Indeed, it might well be the first palpable sign of the shape of the next Welsh Government, in the same way the Labour-Plaid budget deal of 2006 augured a potential coalition between them the following year.

I called that right at the time, and ever since I’ve been a firm believer that the shape of government in Wales can be sensed well before it is formed by not only the opinion polls, which point to seat tallies, but by the alignment on key policy decisions. Keep watching this one.

Agenda

But returning to the current shape or government, we now know a great deal about what makes Mark Drakeford tick and where his instincts and red lines lie.

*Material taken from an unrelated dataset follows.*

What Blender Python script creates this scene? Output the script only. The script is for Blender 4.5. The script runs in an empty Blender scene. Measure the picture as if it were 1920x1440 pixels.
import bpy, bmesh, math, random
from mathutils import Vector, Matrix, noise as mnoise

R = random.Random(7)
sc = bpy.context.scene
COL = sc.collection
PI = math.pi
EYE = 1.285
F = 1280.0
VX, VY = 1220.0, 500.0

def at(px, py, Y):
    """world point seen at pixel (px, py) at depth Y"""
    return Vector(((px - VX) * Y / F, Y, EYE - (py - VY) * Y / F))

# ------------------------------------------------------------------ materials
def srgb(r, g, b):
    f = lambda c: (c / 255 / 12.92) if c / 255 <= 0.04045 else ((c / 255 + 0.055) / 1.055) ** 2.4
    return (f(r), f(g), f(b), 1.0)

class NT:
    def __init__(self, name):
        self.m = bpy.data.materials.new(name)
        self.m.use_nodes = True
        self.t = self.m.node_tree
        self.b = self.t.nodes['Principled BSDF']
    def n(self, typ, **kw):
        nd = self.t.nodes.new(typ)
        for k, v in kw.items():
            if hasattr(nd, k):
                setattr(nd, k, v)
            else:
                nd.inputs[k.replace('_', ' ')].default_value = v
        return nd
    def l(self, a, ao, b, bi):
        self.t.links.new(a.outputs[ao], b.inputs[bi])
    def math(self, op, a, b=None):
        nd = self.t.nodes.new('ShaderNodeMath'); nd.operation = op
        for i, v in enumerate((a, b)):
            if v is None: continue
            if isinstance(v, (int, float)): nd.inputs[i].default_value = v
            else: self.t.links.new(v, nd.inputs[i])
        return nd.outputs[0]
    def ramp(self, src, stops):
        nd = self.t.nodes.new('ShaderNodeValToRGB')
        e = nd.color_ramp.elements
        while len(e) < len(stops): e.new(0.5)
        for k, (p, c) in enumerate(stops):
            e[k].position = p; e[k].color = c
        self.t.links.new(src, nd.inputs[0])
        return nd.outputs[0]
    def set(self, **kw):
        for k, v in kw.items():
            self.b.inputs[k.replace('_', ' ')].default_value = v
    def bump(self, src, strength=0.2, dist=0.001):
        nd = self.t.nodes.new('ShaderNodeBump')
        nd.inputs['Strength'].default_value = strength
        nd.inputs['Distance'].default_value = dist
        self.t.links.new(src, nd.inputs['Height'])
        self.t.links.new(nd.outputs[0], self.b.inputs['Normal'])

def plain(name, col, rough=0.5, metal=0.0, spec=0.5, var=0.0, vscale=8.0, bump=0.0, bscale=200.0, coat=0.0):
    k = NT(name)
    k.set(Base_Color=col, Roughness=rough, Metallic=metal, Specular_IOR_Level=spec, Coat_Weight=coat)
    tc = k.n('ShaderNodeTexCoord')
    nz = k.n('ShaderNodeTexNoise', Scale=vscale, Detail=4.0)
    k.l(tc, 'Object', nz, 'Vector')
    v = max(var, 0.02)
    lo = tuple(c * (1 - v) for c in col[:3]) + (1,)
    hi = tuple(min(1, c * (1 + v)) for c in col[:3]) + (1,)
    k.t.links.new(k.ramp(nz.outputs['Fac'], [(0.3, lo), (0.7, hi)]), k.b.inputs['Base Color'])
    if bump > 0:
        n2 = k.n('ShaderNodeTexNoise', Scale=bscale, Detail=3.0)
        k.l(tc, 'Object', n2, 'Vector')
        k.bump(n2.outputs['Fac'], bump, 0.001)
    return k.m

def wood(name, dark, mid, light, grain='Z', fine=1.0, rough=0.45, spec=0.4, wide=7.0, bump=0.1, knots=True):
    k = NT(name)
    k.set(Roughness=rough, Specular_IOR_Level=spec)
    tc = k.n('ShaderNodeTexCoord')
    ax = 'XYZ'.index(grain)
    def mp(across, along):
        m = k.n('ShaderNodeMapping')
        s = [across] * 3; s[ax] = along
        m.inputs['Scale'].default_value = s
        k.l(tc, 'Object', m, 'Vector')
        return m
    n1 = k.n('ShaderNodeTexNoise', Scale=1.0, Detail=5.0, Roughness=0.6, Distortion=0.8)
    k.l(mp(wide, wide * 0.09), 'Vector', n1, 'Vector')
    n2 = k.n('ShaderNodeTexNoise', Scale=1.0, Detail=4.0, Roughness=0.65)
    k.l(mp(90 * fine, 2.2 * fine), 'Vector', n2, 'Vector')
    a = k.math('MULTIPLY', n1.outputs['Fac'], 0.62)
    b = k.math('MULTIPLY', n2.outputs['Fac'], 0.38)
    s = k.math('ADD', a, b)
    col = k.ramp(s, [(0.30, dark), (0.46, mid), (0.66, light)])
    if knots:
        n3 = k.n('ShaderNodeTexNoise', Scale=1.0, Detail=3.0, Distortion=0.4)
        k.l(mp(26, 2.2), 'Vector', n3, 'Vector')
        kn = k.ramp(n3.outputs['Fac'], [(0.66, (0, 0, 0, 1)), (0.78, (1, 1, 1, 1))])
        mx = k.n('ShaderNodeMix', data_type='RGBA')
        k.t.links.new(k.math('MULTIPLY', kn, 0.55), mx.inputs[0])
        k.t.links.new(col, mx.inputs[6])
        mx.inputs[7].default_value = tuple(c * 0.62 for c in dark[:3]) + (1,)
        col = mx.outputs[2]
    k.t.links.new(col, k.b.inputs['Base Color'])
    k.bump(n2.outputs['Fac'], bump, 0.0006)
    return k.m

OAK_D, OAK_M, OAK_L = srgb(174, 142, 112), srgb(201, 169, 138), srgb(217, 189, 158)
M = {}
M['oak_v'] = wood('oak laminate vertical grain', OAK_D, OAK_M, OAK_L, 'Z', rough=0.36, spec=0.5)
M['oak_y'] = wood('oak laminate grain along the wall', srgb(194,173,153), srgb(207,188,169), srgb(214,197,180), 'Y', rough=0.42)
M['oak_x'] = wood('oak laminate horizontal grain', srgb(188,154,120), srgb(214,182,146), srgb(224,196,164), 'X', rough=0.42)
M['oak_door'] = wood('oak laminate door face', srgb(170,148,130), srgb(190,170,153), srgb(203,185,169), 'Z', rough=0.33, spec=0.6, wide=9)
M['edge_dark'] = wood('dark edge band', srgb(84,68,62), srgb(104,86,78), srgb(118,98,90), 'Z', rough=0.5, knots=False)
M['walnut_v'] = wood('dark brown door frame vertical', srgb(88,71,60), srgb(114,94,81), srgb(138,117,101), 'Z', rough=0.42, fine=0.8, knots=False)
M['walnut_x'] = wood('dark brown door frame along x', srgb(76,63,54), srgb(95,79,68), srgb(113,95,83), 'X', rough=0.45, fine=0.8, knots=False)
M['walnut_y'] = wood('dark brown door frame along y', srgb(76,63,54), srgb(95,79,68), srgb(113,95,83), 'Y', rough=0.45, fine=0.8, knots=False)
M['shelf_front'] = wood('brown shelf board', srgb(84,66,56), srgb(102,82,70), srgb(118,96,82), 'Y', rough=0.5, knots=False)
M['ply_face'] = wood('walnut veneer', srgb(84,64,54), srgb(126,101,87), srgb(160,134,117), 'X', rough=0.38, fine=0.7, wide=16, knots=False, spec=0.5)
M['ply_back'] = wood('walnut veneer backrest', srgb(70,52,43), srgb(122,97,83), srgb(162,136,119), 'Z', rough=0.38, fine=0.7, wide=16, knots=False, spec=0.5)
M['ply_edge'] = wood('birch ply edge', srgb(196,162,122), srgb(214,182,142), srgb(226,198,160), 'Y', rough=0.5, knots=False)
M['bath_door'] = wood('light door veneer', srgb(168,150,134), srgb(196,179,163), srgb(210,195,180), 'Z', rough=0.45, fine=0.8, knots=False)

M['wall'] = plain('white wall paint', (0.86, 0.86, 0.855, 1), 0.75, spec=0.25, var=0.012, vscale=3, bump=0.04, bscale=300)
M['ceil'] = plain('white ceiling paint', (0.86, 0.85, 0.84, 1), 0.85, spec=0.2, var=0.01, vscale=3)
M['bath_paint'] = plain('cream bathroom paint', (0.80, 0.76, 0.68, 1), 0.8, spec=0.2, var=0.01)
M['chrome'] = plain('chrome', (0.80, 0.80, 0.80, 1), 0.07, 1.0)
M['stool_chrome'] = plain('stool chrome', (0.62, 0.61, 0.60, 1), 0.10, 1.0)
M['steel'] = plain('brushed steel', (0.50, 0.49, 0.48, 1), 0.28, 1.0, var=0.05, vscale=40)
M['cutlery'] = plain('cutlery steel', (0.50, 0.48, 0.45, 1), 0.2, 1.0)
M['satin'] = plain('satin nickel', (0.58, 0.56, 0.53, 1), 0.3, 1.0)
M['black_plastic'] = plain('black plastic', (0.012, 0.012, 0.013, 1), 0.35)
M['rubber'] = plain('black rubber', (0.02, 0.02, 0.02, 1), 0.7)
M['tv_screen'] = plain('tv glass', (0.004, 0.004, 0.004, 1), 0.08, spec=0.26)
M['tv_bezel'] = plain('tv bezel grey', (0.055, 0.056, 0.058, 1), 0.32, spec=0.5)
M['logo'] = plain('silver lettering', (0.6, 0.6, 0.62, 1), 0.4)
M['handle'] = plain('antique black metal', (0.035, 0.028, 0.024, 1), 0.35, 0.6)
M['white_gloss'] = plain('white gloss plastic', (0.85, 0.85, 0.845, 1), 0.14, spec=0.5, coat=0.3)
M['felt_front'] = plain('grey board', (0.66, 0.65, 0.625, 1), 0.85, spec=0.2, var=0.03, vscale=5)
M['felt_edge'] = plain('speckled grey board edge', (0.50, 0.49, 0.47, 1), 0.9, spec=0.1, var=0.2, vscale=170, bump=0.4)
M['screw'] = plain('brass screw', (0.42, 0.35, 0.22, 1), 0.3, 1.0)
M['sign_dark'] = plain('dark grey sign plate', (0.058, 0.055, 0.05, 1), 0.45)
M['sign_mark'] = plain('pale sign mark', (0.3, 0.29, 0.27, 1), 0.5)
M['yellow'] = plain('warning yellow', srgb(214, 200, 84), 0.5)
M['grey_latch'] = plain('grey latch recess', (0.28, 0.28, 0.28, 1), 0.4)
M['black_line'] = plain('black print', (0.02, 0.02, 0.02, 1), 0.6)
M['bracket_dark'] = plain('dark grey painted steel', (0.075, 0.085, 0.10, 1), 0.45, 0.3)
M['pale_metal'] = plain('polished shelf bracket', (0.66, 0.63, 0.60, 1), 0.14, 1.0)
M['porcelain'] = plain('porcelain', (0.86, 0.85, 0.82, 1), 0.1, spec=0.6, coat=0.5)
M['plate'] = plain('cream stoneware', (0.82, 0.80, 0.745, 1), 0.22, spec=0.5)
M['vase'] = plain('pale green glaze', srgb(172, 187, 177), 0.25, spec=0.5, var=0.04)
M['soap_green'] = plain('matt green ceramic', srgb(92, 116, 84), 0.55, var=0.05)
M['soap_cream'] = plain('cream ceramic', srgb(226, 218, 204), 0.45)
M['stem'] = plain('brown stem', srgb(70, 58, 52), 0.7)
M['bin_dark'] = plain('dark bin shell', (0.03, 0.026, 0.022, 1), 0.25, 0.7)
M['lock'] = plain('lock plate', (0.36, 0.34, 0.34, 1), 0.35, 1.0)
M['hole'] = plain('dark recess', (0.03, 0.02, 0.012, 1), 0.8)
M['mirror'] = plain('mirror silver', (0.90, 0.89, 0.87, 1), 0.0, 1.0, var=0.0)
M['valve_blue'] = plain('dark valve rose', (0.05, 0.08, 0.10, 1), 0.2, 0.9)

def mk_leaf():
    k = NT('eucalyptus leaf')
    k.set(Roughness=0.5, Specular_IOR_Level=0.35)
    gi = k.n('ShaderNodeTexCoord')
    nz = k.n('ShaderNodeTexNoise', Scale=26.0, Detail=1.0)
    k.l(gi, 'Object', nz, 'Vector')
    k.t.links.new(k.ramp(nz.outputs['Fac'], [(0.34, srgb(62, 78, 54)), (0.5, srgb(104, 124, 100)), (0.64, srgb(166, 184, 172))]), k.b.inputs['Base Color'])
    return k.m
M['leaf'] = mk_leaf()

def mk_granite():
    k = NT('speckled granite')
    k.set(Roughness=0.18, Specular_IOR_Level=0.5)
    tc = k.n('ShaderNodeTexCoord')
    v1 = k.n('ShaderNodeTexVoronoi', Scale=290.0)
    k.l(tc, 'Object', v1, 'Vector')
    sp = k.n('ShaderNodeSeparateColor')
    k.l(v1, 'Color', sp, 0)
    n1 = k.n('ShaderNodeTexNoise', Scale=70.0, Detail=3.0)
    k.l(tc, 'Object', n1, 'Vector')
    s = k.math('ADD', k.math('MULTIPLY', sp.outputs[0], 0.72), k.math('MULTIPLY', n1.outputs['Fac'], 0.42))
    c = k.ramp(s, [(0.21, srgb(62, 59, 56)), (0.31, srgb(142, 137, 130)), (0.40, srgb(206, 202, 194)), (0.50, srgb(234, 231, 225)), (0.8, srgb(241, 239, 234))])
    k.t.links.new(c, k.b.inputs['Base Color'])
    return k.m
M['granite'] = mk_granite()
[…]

He has made it clear that he has no appetite for the structural reform of local government, something that has preoccupied most local government ministers other than himself over the past decade.

He has also been dragged, albeit unwillingly, by a coalition of discontent within Labour to a more hardline position of opposition to Brexit than ever seemed possible when I wrote this piece a couple of months ago about the evaporating Clear Red Water in relation to Labour positioning.

I did not misspeak, but I certainly spoke too soon. Things have changed.

On the three central questions of domestic policy, Drakeford has now ditched the position and priorities of his predecessor – the M4 Relief Road, local government reform, and accepting the Brexit vote. This is now a very different administration from Carwyn’s.

Mark Drakeford appears to be finally setting his own agenda.